In Strang's Linear algebra, he proves the following (which has been asked and answered on SE, but my question is about a particular part of his proof):
Let $A$ and $B$ be complex $n\times n$ matricies. Prove that if $AB=BA$, then $A$ and $B$ share a common eigenvector.
His proof is as follows: Let $\lambda$ be a eigenvalue of $A$. Starting from $Ax=\lambda x$, we have $ABx=BAx=B\lambda x=\lambda Bx$. So, $x$ and $Bx$ are both eigenvectors of $A$ sharing the same $\lambda$ (or else $Bx=0$). If we assume the eigenvalues of $A$ are distinct, so the eigenspaces are one dimensional, then $Bx$ must be a multiple of $x$. In other words, $x$ is an eigenvector of $B$ as well as $A$.
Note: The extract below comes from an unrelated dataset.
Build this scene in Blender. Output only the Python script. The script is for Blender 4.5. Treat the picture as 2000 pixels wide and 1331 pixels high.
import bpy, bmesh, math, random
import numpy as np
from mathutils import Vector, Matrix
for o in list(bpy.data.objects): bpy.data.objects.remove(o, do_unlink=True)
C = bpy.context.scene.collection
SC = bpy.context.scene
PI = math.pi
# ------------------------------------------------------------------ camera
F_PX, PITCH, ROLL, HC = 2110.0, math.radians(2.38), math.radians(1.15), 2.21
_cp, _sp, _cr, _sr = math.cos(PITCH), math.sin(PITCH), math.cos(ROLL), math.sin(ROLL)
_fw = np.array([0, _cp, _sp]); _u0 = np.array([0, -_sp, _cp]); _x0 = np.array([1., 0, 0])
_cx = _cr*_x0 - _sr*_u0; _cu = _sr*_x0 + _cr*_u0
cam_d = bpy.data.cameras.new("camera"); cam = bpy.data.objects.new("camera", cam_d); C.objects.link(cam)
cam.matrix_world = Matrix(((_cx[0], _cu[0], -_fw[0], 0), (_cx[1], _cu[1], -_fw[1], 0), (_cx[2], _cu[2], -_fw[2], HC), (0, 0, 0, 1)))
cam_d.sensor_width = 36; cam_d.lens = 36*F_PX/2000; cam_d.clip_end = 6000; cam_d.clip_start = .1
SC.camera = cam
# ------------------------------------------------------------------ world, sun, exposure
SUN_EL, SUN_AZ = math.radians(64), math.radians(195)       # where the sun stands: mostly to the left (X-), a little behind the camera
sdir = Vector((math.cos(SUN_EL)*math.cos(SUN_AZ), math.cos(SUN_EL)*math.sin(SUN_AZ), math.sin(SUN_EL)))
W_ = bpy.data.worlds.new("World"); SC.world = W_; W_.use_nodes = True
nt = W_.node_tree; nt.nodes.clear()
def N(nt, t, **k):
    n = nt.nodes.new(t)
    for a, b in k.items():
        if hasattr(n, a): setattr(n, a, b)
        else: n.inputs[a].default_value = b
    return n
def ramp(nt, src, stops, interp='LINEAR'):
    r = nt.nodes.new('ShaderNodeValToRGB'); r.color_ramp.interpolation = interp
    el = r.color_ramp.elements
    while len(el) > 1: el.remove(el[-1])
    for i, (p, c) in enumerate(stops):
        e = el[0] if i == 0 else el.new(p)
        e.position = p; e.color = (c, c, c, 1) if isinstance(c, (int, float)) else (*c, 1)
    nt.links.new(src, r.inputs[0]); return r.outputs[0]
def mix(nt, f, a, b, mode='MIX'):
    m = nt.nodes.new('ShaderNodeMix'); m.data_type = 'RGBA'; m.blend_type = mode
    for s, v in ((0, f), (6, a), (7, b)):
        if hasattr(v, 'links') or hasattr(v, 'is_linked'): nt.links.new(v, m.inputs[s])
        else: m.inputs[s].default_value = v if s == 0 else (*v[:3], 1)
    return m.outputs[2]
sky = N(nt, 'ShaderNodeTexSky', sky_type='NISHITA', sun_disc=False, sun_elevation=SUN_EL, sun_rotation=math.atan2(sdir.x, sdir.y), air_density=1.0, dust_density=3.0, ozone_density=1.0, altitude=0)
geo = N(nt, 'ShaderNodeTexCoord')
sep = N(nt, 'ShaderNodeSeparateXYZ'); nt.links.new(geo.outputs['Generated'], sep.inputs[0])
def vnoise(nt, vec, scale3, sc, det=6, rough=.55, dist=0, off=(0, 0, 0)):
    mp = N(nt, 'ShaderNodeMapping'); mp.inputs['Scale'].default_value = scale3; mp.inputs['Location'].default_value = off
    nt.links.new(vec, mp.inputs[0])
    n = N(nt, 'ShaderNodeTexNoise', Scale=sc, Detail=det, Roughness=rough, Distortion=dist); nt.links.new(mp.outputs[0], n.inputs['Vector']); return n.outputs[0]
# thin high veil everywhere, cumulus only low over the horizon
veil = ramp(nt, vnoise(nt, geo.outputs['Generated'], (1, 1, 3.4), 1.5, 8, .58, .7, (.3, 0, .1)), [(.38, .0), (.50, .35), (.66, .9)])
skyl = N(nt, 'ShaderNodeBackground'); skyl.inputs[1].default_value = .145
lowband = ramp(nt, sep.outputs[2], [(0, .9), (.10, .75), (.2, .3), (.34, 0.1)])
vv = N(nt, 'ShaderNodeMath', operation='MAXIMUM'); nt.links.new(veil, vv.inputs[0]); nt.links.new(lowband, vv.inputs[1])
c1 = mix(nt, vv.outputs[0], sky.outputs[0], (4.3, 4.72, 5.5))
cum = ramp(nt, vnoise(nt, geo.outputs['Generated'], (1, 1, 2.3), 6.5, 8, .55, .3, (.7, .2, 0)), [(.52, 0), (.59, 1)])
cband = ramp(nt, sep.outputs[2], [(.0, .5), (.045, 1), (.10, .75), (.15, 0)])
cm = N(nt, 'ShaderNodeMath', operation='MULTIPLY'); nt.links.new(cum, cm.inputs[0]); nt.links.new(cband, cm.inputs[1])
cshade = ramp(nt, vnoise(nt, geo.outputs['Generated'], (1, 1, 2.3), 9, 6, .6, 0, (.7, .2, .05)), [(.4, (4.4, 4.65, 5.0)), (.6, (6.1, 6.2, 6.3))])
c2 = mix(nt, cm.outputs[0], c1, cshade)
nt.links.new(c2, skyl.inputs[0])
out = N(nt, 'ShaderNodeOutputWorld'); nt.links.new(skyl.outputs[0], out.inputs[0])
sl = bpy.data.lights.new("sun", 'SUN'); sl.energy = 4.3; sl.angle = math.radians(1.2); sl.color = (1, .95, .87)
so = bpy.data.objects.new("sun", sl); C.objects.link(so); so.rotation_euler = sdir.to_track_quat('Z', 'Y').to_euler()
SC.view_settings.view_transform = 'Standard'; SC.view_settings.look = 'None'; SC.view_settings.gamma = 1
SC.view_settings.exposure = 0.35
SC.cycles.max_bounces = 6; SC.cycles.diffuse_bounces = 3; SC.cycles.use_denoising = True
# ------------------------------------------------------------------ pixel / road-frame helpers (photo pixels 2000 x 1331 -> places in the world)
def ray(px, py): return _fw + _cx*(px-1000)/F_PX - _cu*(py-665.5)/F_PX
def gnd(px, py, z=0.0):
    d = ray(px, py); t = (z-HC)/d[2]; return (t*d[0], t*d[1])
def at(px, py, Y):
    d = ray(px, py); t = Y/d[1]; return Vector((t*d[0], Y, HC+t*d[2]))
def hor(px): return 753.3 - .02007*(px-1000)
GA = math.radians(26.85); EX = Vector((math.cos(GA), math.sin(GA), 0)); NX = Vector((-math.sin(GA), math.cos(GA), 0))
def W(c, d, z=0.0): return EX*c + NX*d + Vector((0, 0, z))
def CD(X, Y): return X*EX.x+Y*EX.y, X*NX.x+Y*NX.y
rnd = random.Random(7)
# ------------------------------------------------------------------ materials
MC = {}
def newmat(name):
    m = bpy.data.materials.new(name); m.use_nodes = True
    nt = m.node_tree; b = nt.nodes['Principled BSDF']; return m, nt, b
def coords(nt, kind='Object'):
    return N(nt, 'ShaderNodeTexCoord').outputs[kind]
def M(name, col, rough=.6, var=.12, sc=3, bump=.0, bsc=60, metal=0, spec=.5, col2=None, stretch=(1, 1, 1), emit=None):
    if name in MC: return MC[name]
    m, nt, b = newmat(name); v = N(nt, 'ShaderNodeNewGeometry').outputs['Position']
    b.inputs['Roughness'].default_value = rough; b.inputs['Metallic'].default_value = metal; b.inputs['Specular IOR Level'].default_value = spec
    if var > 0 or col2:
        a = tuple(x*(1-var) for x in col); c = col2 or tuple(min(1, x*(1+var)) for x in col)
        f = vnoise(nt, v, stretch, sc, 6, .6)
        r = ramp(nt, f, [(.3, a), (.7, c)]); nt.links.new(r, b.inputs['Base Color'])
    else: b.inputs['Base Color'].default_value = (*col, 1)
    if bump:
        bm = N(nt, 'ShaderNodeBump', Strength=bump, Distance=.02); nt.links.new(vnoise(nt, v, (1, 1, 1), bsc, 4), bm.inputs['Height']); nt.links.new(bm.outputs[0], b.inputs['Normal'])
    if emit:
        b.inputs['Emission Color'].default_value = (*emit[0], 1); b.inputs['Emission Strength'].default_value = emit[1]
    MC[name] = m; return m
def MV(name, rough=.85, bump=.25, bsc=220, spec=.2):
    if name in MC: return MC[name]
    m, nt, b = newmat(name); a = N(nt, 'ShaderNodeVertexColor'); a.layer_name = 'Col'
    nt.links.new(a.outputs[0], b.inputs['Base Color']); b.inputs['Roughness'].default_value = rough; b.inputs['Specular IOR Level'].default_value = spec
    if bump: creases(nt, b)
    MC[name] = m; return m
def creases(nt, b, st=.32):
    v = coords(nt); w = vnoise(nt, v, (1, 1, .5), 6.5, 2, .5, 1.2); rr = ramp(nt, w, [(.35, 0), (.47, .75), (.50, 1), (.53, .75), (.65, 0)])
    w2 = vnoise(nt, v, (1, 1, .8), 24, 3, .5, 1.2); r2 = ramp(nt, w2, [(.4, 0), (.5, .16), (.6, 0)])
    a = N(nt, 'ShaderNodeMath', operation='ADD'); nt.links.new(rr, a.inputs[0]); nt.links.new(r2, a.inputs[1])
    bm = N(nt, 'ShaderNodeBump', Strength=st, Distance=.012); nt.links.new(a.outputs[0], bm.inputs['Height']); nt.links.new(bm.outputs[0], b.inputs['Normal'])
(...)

My question is, and I am probably overthinking something quite elementary, but when he says "if we assume the eigenvalues of $A$ are distinct…", I agree then with the rest of the argument…. but why can he do that?
Best Answer
I think it's sloppy and I'm not sure what Strang meant. So let me try to fix that proof.
Theorem. For any vector $v$, if $v$ is a $\lambda$-eigenvector of $A$, then $Bv$ is also a $\lambda$-eigenvector of $A$. Strang has proved this.
Corollary. If $x$ is a $\lambda$-eigenvector of $A$, then $Bx, B^2 x, B^3 x, \dots$ are also $\lambda$-eigenvectors of $A$.
Now, let $m$ be the first index s.t. $B^m x \in \operatorname{span}(x, Bx, \dots, B^{m-1} x)$. Denote $U = \operatorname{span}(x, Bx, \dots, B^{m-1} x)$. Then $U$ is an invariant subspace of $B$, i.e. $B[U] \subseteq U$. Consider $B$ as a linear operator rather than a matrix, now consider its restriction to $U$ - it must have an eigenvector in $U$ - this eigenvector will be an eigenvector of both $B$ and $A$.